On the other hand, shifting operators are equally confusing for me, as they are for you - they really work in the other way around! I thought this is a very weird bug, but I found this pull request: https://github.com/dlang/phobos/pull/2844, which states this is the intended behaviour.

I don't know if there is anybody that would expect this - it's inconsistent with any other bitset implementation I know from other languages, as well as with what logic suggests. I'm curious if the authors changed their minds in this regard and there is any chance for that to be rewritten?

And besides, it's pretty bugged, indeed.

On Friday, 2 February 2018 at 00:33:03 UTC, Jakub Łabaj wrote:
> On the other hand, shifting operators are equally confusing for me, as they are for you - they really work in the other way around! I thought this is a very weird bug, but I found this pull request: https://github.com/dlang/phobos/pull/2844, which states this is the intended behaviour.
>
> I don't know if there is anybody that would expect this - it's inconsistent with any other bitset implementation I know from other languages, as well as with what logic suggests.

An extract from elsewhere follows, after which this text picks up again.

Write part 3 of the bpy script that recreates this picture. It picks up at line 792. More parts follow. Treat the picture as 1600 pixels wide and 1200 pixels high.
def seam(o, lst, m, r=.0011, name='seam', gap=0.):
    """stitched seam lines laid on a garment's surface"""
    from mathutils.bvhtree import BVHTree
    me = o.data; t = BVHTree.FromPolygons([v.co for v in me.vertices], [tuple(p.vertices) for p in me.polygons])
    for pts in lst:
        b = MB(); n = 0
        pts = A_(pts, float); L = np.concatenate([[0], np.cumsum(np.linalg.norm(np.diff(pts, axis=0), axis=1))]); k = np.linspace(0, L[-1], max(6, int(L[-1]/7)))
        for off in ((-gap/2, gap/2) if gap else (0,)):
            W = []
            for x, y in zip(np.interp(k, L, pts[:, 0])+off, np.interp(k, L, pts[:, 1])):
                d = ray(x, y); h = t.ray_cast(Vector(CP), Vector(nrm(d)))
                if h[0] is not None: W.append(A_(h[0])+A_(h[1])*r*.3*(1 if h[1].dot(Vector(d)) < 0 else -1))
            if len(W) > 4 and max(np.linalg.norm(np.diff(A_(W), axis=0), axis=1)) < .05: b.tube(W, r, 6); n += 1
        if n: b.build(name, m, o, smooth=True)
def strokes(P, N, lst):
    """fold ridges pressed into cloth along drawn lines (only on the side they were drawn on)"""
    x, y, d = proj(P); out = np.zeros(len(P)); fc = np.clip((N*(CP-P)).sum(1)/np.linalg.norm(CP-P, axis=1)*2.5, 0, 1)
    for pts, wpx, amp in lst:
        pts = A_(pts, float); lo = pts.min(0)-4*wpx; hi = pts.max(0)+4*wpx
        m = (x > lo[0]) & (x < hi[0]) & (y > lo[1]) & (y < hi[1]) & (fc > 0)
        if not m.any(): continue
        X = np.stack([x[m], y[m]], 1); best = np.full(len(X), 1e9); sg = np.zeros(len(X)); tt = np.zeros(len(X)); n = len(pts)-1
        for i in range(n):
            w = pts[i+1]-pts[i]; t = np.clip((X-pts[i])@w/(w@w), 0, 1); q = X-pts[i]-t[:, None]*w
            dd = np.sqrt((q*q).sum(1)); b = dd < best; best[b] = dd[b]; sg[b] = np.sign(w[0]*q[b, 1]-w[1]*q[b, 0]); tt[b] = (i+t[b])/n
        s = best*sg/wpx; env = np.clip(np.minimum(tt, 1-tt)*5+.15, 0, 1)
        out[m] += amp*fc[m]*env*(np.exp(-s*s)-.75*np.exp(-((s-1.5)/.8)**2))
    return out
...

I'm curious if the authors changed their minds in this regard and there is any chance for that to be rewritten?

The same confusion existed amongst the authos, that pull was done in reaction to https://github.com/dlang/phobos/pull/2797#discussion-diff-22456052.

So the shift direction seems to be as intended (by Martin Nowak at least) but the docs should be clear in what order the bits are printed and indexed. I guess.